Homeland Security Secretary Kirstjen Nielsen leaving Trump administration amid surge of migrants on U.S.-Mexico border

Texas Tribune News

U.S. Homeland Security Secretary Kirstjen Nielsen takes part in a Federal Commission on School Safety meeting at the White House in Washington, D.C. on August 16, 2018.
U.S. Homeland Security Secretary Kirstjen Nielsen takes part in a Federal Commission on School Safety meeting at the White House in Washington, D.C. on August 16, 2018.
 REUTERS/Leah Millis

President Donald Trump announced Sunday that Homeland Security Secretary Kirstjen Nielsen was leaving the administration, marking the exit of a second top immigration official in a matter of days as the White House continues to grapple with an influx of migrants on the southern border.

Replacing her on an acting basis will be Kevin McAleenan, who currently serves as the commissioner of Customs and Border Protection, Trump said Sunday. The announcement on Twitter came shortly after Trump and Nielsen met at the White House, according to two senior administration officials.

“Secretary of Homeland Security Kirstjen Nielsen will be leaving her position, and I would like to thank her for her service,” Trump tweeted Sunday evening. “I am pleased to announce that Kevin McAleenan, the current U.S. Customs and Border Protection Commissioner, will become Acting Secretary for @DHSgov. I have confidence that Kevin will do a great job!”

The meeting between Trump and Nielsen was not disclosed on the president’s public schedule that was distributed by the White House, and it came three days after the White House abruptly yanked the nomination of Ronald Vitiello, who had been picked as Trump’s director of Immigration and Customs Enforcement. The president later signaled that he wants the nation to go “in a tougher direction” on immigration enforcement.

It was not immediately clear whether Nielsen resigned or if Trump fired her. One senior administration official said Nielsen “did not go with the White House with the intention of resigning.”

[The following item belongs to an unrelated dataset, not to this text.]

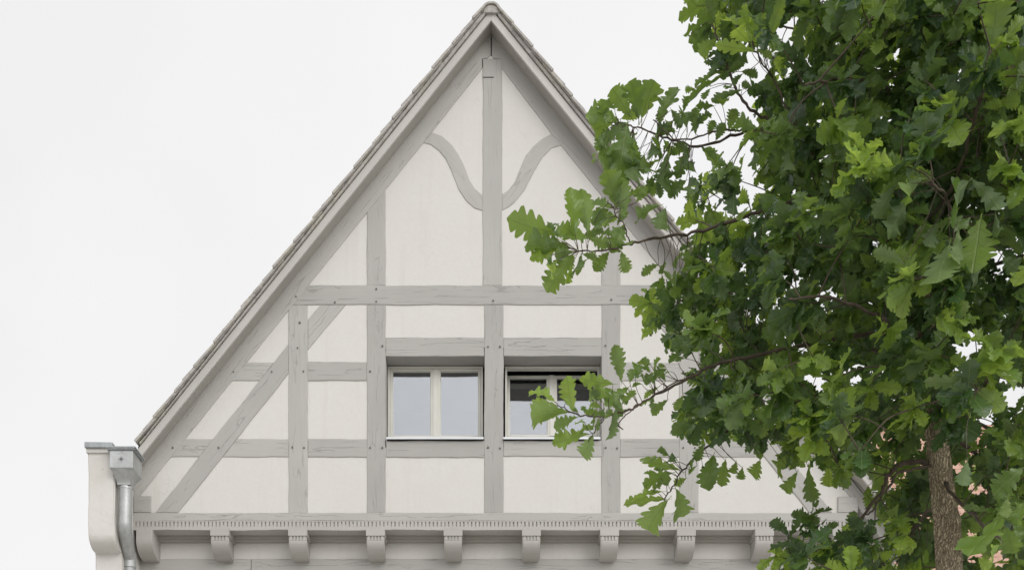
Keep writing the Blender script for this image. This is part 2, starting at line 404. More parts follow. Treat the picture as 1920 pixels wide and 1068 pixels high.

In the past week, Trump has grappled with a response to the surge of migrants at the border, most notably by threatening to close off the U.S.-Mexico border but backing off within days after pleas from business leaders and Republican lawmakers who warned that a border closure could be devastating to the economy.

Trump toured the border in Calexico, Calif., on Friday and spoke at a roundtable with border and immigration officials to make a case to the public and to Congress for tougher enforcement policies. Nielsen joined him on that trip and appeared at the roundtable.

The number of apprehensions at the southern border soared in March, to nearly 100,000 arrests compared to 58,000 in January, according to the Department of Homeland Security. Much of the surge is attributable to Central American families who are seeking asylum in the United States.